■ **EXERCISE PROMPT**: Your task is to transcribe the data in full.

--- START DATASET EXCERPT ---

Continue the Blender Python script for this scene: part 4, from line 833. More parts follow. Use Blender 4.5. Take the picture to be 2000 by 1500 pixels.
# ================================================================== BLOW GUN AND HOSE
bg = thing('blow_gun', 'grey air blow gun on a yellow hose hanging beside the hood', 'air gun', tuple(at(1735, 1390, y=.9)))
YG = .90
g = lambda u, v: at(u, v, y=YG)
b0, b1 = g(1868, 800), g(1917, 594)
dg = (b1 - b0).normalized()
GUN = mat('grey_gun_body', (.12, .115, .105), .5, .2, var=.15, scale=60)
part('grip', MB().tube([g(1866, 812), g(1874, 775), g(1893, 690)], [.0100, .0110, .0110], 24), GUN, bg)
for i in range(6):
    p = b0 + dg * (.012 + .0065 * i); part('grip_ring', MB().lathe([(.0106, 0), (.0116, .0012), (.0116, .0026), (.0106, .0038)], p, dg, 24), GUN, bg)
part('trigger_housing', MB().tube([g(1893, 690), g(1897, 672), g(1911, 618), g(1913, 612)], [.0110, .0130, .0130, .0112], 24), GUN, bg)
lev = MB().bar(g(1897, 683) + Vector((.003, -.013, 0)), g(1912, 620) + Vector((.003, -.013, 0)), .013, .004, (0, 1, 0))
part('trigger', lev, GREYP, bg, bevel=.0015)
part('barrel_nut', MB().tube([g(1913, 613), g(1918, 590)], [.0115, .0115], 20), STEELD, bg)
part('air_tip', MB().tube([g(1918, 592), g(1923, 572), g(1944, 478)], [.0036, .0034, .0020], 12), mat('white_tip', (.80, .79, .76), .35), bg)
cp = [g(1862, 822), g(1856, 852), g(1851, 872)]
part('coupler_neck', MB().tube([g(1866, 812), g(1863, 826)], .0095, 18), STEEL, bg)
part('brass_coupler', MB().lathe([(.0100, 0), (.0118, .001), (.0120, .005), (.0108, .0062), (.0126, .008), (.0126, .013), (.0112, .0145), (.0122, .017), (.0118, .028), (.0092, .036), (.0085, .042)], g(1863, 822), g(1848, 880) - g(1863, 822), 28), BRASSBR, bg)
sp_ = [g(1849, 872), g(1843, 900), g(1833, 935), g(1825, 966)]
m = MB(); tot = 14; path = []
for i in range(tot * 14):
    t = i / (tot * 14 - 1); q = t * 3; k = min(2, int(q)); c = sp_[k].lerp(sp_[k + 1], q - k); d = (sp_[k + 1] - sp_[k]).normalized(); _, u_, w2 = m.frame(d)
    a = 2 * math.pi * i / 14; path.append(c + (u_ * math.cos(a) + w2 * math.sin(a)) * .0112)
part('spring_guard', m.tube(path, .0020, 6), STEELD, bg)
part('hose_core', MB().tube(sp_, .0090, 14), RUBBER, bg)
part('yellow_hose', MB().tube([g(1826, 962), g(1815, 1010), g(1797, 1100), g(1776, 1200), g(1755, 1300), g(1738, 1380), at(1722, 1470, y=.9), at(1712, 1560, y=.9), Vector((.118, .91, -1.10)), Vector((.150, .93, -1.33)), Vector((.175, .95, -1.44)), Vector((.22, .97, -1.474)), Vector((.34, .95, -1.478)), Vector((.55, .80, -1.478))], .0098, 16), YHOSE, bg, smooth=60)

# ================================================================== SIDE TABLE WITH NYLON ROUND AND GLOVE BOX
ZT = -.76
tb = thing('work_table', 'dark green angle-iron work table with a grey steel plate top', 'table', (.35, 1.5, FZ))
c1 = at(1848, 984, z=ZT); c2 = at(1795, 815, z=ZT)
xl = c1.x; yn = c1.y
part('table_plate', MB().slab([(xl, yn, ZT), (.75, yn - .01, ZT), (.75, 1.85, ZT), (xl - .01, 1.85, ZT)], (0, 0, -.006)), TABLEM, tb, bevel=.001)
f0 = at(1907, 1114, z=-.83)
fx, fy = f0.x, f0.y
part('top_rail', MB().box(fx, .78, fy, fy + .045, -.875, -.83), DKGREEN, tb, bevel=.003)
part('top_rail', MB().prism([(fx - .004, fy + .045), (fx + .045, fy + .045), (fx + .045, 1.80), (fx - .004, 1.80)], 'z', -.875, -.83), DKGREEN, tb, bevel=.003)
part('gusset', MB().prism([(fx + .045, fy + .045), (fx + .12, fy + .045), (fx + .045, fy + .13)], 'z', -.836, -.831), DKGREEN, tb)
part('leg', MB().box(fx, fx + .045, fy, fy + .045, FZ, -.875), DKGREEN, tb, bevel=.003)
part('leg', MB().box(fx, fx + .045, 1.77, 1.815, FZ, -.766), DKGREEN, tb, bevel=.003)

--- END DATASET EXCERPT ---

■ **REPLY TO THE TASK**:
Continue the Blender Python script for this scene: part 4, from line 833. More parts follow. Use Blender 4.5. Take the picture to be 2000 by 1500 pixels.
# ================================================================== BLOW GUN AND HOSE
bg = thing('blow_gun', 'grey air blow gun on a yellow hose hanging beside the hood', 'air gun', tuple(at(1735, 1390, y=.9)))
YG = .90
g = lambda u, v: at(u, v, y=YG)
b0, b1 = g(1868, 800), g(1917, 594)
dg = (b1 - b0).normalized()
GUN = mat('grey_gun_body', (.12, .115, .105), .5, .2, var=.15, scale=60)
part('grip', MB().tube([g(1866, 812), g(1874, 775), g(1893, 690)], [.0100, .0110, .0110], 24), GUN, bg)
for i in range(6):
    p = b0 + dg * (.012 + .0065 * i); part('grip_ring', MB().lathe([(.0106, 0), (.0116, .0012), (.0116, .0026), (.0106, .0038)], p, dg, 24), GUN, bg)
part('trigger_housing', MB().tube([g(1893, 690), g(1897, 672), g(1911, 618), g(1913, 612)], [.0110, .0130, .0130, .0112], 24), GUN, bg)
lev = MB().bar(g(1897, 683) + Vector((.003, -.013, 0)), g(1912, 620) + Vector((.003, -.013, 0)), .013, .004, (0, 1, 0))
part('trigger', lev, GREYP, bg, bevel=.0015)
part('barrel_nut', MB().tube([g(1913, 613), g(1918, 590)], [.0115, .0115], 20), STEELD, bg)
part('air_tip', MB().tube([g(1918, 592), g(1923, 572), g(1944, 478)], [.0036, .0034, .0020], 12), mat('white_tip', (.80, .79, .76), .35), bg)
cp = [g(1862, 822), g(1856, 852), g(1851, 872)]
part('coupler_neck', MB().tube([g(1866, 812), g(1863, 826)], .0095, 18), STEEL, bg)
part('brass_coupler', MB().lathe([(.0100, 0), (.0118, .001), (.0120, .005), (.0108, .0062), (.0126, .008), (.0126, .013), (.0112, .0145), (.0122, .017), (.0118, .028), (.0092, .036), (.0085, .042)], g(1863, 822), g(1848, 880) - g(1863, 822), 28), BRASSBR, bg)
sp_ = [g(1849, 872), g(1843, 900), g(1833, 935), g(1825, 966)]
m = MB(); tot = 14; path = []
for i in range(tot * 14):
    t = i / (tot * 14 - 1); q = t * 3; k = min(2, int(q)); c = sp_[k].lerp(sp_[k + 1], q - k); d = (sp_[k + 1] - sp_[k]).normalized(); _, u_, w2 = m.frame(d)
    a = 2 * math.pi * i / 14; path.append(c + (u_ * math.cos(a) + w2 * math.sin(a)) * .0112)
part('spring_guard', m.tube(path, .0020, 6), STEELD, bg)
part('hose_core', MB().tube(sp_, .0090, 14), RUBBER, bg)
part('yellow_hose', MB().tube([g(1826, 962), g(1815, 1010), g(1797, 1100), g(1776, 1200), g(1755, 1300), g(1738, 1380), at(1722, 1470, y=.9), at(1712, 1560, y=.9), Vector((.118, .91, -1.10)), Vector((.150, .93, -1.33)), Vector((.175, .95, -1.44)), Vector((.22, .97, -1.474)), Vector((.34, .95, -1.478)), Vector((.55, .80, -1.478))], .0098, 16), YHOSE, bg, smooth=60)

# ================================================================== SIDE TABLE WITH NYLON ROUND AND GLOVE BOX
ZT = -.76
tb = thing('work_table', 'dark green angle-iron work table with a grey steel plate top', 'table', (.35, 1.5, FZ))
c1 = at(1848, 984, z=ZT); c2 = at(1795, 815, z=ZT)
xl = c1.x; yn = c1.y
part('table_plate', MB().slab([(xl, yn, ZT), (.75, yn - .01, ZT), (.75, 1.85, ZT), (xl - .01, 1.85, ZT)], (0, 0, -.006)), TABLEM, tb, bevel=.001)
f0 = at(1907, 1114, z=-.83)
fx, fy = f0.x, f0.y
part('top_rail', MB().box(fx, .78, fy, fy + .045, -.875, -.83), DKGREEN, tb, bevel=.003)
part('top_rail', MB().prism([(fx - .004, fy + .045), (fx + .045, fy + .045), (fx + .045, 1.80), (fx - .004, 1.80)], 'z', -.875, -.83), DKGREEN, tb, bevel=.003)
part('gusset', MB().prism([(fx + .045, fy + .045), (fx + .12, fy + .045), (fx + .045, fy + .13)], 'z', -.836, -.831), DKGREEN, tb)
part('leg', MB().box(fx, fx + .045, fy, fy + .045, FZ, -.875), DKGREEN, tb, bevel=.003)
part('leg', MB().box(fx, fx + .045, 1.77, 1.815, FZ, -.766), DKGREEN, tb, bevel=.003)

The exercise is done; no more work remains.